Precursors of Irish Landscape writing loom large in the Irish topographical and geographical imagination (John O’Donovan, Robert Loyd Praeger, E. Estyn Evans occupy hallowed space in this scholarly pantheon). Robinson’s work represents a singular engagement with place framed in his bilingual maps, writings, and publications. Robinson’s writing is not just concerned with the land of landscapes, but also the coastal regions and seascapes of the Irish West, and so is a testament to the rich maritime heritage of the Irish coast and its seascape.
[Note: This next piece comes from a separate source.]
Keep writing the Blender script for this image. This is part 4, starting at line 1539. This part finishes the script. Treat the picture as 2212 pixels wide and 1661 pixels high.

Entry into, and engagement with, the west in Robinson’s work is indebted to both official and unofficial gatekeepers of traditions, learning and language associated with this part of the world. Through conversations with fishermen, postmistresses, school-children and tourists, his work offers a rare view of what it means to journey through and live in the ‘landscape’ of the Irish west – and argues that routes are as important as roots when thinking about how people come to adopt, adapt, and belong to place.  Snatches of song are heard and stories retold, observations are noted and sources carefully attributed, and so Robinson makes cartographically visible and textually audible a wide variety of oral, manuscript and material testimonies in his visual and verbal meditations on Aran, the Burren and Connemara. 

Radharc Tíre

Robinson’s Irish Landscape is as much about people who lived on it and continue to shape it, as it is about the history and topography of the land itself. As cultural historian, Simon Schama notes in Landscape and Memory (1995), our understanding of this deceptively complex term lies in its European origins. ‘Landcsape’ entered the English language as a Dutch import (along with herring and bleached linen) at the end of the sixteenth century, where landschap became landskip signifying ‘a unit of human occupation, indeed jurisdiction, as much as anything that might be a pleasing object of depiction’ (Schama, 10). The term ‘landscape’ therefore denotes a conjunction of nature and culture – a meeting of people, human engineering and place, embedded in time. 

In this, Robinson’s work further challenges our way of thinking about contemporary landscapes in Ireland (if not on a global scale in terms of his writing on the ‘echosphere’) at a time of urgency in world environmental history when considering the impact of the anthropocene, human activity and climate change on the Earth’s ecosystems today (Chakrabarty, 2009). In his writings, along with a questioning of the various kinds of values that can be attached to landscapes (economic, cultural, personal) there are also salutary paragraphs where we are reminded of the responsibility that the present generation has in bearing such gifts from the past safely into future hands.